**WHAT TO WORK ON:**
Up to and including the line with "link('baluster_panel', endL, r, (KL", please set down the entries below exactly, starting from the first line.

**STORED RECORDS:**
+===+

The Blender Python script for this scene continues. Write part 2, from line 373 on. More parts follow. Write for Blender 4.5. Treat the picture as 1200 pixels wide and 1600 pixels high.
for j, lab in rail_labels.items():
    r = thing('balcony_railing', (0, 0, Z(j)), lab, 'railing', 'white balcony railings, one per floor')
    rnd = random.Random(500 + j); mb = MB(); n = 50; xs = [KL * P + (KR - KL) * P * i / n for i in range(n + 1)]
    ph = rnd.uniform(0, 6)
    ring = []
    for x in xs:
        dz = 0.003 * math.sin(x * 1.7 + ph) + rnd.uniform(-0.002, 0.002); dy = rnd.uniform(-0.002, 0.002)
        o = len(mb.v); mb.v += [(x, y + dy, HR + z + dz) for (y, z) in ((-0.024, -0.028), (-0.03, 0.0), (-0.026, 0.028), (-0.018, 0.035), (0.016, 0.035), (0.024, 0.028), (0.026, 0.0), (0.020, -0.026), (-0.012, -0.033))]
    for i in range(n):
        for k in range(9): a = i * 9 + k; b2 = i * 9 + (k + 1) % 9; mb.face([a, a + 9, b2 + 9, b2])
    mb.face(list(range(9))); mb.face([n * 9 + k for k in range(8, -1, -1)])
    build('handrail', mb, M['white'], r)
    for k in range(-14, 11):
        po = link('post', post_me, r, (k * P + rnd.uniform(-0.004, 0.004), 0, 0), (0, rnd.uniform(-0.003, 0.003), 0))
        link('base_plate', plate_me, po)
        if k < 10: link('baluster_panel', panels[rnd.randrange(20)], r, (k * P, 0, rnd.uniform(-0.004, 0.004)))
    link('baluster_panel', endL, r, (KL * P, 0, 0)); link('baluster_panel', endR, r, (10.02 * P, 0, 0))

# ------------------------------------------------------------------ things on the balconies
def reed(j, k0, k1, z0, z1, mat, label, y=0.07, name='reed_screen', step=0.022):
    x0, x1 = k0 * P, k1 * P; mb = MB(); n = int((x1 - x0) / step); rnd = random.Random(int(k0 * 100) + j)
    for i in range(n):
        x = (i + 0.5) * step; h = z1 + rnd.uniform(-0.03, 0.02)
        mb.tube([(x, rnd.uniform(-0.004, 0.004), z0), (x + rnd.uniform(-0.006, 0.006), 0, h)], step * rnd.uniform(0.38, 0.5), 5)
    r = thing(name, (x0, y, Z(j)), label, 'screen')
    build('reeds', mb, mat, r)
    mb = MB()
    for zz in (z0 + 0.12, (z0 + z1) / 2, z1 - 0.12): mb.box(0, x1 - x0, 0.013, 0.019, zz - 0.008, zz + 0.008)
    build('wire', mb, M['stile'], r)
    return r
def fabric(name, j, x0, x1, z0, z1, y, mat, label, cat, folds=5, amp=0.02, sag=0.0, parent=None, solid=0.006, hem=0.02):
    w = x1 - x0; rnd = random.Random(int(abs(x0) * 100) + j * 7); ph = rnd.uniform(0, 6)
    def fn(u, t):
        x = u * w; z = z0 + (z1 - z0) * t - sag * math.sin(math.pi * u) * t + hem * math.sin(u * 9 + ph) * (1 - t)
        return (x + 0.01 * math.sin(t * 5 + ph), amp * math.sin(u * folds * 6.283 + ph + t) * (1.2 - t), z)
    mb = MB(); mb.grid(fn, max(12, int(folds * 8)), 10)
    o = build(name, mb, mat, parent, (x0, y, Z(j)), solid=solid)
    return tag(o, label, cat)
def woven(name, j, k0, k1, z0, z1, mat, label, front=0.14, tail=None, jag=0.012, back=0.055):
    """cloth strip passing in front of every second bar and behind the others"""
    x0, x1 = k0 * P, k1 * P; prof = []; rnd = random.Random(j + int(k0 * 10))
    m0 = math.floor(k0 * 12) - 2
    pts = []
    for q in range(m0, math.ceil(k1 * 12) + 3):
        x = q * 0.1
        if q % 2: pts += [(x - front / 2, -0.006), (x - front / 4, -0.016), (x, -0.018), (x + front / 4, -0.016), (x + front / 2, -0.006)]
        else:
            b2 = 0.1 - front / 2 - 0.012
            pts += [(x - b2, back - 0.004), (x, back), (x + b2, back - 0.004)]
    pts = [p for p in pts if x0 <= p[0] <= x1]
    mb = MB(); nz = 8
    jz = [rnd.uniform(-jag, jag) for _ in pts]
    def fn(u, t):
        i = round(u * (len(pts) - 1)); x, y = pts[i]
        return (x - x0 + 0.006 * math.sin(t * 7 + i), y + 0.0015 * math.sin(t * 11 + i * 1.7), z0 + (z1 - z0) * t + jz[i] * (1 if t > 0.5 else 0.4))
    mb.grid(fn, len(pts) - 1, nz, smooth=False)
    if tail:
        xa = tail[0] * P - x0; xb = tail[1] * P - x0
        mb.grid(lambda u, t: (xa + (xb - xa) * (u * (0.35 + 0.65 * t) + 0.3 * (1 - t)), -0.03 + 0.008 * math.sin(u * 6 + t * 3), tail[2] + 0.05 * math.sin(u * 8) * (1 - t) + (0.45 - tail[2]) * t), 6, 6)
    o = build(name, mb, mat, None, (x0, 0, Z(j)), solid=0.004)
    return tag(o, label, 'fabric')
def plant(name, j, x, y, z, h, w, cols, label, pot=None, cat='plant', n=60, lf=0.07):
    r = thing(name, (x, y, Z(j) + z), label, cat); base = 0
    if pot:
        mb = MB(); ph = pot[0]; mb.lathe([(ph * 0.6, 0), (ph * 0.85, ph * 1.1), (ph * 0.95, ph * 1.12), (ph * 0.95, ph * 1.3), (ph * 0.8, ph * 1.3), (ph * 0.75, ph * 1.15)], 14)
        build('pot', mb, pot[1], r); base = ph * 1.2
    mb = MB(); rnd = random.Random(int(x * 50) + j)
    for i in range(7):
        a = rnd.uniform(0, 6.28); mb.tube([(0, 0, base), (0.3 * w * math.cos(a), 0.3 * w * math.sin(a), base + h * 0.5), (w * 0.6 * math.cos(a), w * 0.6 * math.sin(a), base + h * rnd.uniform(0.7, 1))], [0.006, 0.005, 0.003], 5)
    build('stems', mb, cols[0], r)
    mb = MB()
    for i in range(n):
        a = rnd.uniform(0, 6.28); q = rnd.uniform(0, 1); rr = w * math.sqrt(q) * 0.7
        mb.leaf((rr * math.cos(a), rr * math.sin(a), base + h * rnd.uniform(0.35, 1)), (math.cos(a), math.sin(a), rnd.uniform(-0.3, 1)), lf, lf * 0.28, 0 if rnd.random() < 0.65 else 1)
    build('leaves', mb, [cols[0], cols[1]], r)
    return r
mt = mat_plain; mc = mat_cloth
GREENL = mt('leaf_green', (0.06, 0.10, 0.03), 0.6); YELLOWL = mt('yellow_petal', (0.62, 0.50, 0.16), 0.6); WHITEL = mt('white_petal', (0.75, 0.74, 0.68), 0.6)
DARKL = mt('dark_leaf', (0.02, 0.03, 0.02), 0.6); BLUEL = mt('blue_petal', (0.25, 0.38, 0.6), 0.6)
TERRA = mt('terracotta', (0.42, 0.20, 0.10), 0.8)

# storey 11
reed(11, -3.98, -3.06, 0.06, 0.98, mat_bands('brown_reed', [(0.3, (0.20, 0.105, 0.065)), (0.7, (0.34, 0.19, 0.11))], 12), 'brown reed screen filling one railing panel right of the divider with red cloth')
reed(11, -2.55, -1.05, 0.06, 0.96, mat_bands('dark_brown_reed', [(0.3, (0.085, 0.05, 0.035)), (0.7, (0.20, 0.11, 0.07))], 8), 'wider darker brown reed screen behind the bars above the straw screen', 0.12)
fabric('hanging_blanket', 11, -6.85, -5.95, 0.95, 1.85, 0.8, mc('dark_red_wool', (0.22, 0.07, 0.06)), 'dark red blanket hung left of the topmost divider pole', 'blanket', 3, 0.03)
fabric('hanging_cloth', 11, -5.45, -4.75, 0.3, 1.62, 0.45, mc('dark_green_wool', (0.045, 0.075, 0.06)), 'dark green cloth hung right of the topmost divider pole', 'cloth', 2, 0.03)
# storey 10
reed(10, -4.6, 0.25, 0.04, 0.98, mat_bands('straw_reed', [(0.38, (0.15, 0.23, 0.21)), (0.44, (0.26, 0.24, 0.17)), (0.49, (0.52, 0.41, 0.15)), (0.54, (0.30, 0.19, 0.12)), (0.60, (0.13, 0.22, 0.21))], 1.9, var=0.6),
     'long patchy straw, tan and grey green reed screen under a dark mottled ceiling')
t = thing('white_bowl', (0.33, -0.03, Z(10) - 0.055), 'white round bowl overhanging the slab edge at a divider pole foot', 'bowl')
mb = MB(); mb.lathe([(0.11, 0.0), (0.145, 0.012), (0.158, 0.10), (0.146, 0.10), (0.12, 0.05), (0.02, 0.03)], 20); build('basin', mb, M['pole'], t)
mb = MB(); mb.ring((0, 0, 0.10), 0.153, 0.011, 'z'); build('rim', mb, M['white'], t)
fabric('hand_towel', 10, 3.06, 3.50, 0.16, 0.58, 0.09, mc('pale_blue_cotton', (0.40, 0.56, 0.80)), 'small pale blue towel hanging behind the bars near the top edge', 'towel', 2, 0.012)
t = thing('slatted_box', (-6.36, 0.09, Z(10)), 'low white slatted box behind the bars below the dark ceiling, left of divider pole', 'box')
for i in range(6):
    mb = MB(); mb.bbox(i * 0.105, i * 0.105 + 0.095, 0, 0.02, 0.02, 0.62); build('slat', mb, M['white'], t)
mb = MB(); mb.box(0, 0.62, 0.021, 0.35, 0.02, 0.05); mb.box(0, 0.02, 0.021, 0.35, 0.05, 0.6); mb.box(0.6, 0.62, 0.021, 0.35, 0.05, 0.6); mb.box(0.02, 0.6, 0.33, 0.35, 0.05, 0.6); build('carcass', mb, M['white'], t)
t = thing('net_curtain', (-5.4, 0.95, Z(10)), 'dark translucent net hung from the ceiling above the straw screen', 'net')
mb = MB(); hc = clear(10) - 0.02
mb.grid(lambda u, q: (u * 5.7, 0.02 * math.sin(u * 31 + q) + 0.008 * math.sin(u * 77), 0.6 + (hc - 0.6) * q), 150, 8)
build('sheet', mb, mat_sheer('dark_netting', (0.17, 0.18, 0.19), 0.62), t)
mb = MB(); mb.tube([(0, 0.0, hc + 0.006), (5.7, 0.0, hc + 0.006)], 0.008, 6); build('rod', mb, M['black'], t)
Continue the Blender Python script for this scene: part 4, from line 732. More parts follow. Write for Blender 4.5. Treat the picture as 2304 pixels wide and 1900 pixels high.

+===+

**TASK ANSWER:**
The Blender Python script for this scene continues. Write part 2, from line 373 on. More parts follow. Write for Blender 4.5. Treat the picture as 1200 pixels wide and 1600 pixels high.
for j, lab in rail_labels.items():
    r = thing('balcony_railing', (0, 0, Z(j)), lab, 'railing', 'white balcony railings, one per floor')
    rnd = random.Random(500 + j); mb = MB(); n = 50; xs = [KL * P + (KR - KL) * P * i / n for i in range(n + 1)]
    ph = rnd.uniform(0, 6)
    ring = []
    for x in xs:
        dz = 0.003 * math.sin(x * 1.7 + ph) + rnd.uniform(-0.002, 0.002); dy = rnd.uniform(-0.002, 0.002)
        o = len(mb.v); mb.v += [(x, y + dy, HR + z + dz) for (y, z) in ((-0.024, -0.028), (-0.03, 0.0), (-0.026, 0.028), (-0.018, 0.035), (0.016, 0.035), (0.024, 0.028), (0.026, 0.0), (0.020, -0.026), (-0.012, -0.033))]
    for i in range(n):
        for k in range(9): a = i * 9 + k; b2 = i * 9 + (k + 1) % 9; mb.face([a, a + 9, b2 + 9, b2])
    mb.face(list(range(9))); mb.face([n * 9 + k for k in range(8, -1, -1)])
    build('handrail', mb, M['white'], r)
    for k in range(-14, 11):
        po = link('post', post_me, r, (k * P + rnd.uniform(-0.004, 0.004), 0, 0), (0, rnd.uniform(-0.003, 0.003), 0))
        link('base_plate', plate_me, po)
        if k < 10: link('baluster_panel', panels[rnd.randrange(20)], r, (k * P, 0, rnd.uniform(-0.004, 0.004)))
    link('baluster_panel', endL, r, (KL * P, 0, 0)); link('baluster_panel', endR, r, (10.02 * P, 0, 0))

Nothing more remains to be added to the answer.